Wright pointed to SimCity and services like Google Earth as opening up new ways to view information that is otherwise hard to “wrap our minds around.”
“In SimCity, you can speed up time and play over decades, compressing a long time span into an hour,” he said. “It’s a way to understand complexity and see the rhythms and patterns we wouldn’t normally see. The more we can take the real world and make it into a playful environment and think in totally different ways, that’s real education — putting complexity in a world we can digest.”

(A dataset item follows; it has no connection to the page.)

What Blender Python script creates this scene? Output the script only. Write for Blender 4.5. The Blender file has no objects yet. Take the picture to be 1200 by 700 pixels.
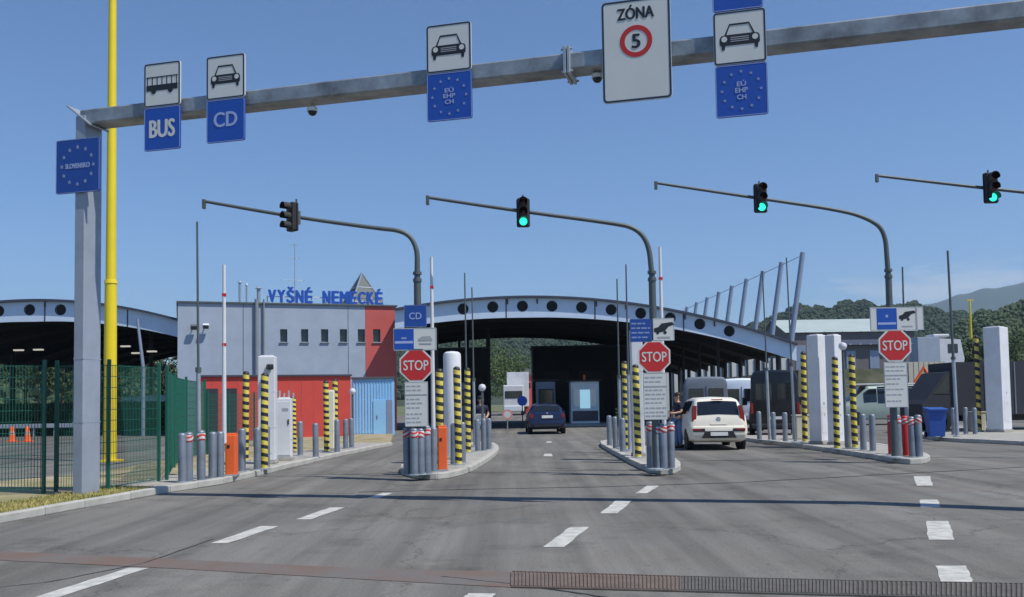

Users of Wright’s latest work, Spore, have definitely found a lot to work with in the online “playful environment.” He said over 100 million user-generated virtual assets have been created by players. While hardcore gamers have migrated to massively multiplayer games, Wright says part of the reason for Spore’s popularity is that it’s what he calls a “massively single-player game.”
In the multiplayer world, the best players gain assets and points to reach the top. Wright doesn’t like that. “You can’t let anyone get super powerful in a multiplayer game. With Spore, we looked at the benefits of building worlds collectively, but everyone is king of the hill on their own hard drive.”
“I think we’re just scratching the surface of this kind of hybrid model,” he said.
Moderator John Battelle asked Wright what he thought of Second Life which shot up in popularity a few years ago, but has struggled of late. Battelle called it the Twitter of 2006.
Wright said Second Life is a platform, not a game. “I’m not sure what the destination is. I like that you’re able to create so many objects, but the sophistication level needed to do that is pretty high.”
He added that for most users, programming isn’t entertainment and it’s a delicate balance to provide deep functionality and ease of use.